13. Астафьев имеет в виду период господства крайнего материализма и позитивизма в ‘послегегелевскую’ /умер в 1831 г./ эпоху европейской культуры, сменившийся в 80-е годы ростом ‘религиозно-обновленческих’ настроений.
14. Рецензия Астафьева на книгу П.Каруса ‘Этическая проблема’ была помещена в журнале ‘Вопросы философии и психологии’, кн.6, 1891 г. В книге 8 помещён ответ П.Каруса /в форме письма в редакцию/.
15. Впоследствии вышло капитальное сочинение А. Ф. Гусева ‘О сущности религиозно-нравственного учения Л.Н.Толстого’ 2-ое изд., Казань, 1902 г.
16. Квиэтизм /от лат. quietus — спокойный, безмятежный/ — исторически—течение в католицизме XVII в., доводившее требование подчинения воле Бога до фаталистического безразличия к собственному спасению.
17. Не случайно первым проповедником построения ‘царствия Божия на земле’ стал в России прокатолически настроенный П.Я.Чаадаев /см. вводную статью/.
18. Развитие этого положения см. в книге ‘Вера и знание в единстве мировоззрения’, М., 1893 г., гл. IX и след..
19. Гексли /Хаксли/ Томас Генри /1825-1895/ — английский биолог, популяризатор Дарвина, отстаивал ‘агностицизм’ /отказ от утвердительного или отрицательного суждения о существовании Бога/ как единственно верное ‘научное’ отношение к религии.
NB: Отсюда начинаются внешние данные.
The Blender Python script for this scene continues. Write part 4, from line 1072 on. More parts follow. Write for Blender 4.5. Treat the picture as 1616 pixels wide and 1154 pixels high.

20. Астафьев имеет в виду, вероятно, закон возрастания энтропии (Р.Клаузиус, 1865 г.) и опирающуюся на него теорию ‘тепловой’ смерти Вселенной’. Вопрос о её применимости к ‘миру в целом’ остается предметом научно-философских дискуссий и до сего дня,
21. удержитесь от смеха /лат./.
22. противоречие между определяемым словом и определением /лат./.
23. эвдемонизм /от греч. eudaimonia — счастье/ — этическое учение, признающее ‘счастье’ /понимаемое в широком спектре значений, от чувственного наслаждения до ‘душевного равновесия’ и даже апатии/ высшей целью и критерием нравственности.
24. Стефен, Лесли /1832-1904/ — английский биограф и эссеист, автор книг ‘Свободомыслие и разговор начистоту’ /Free thinking and plain speaking/ 1873/, ‘Апология агностика’ /An agnostic’s apology, 1893/ и др.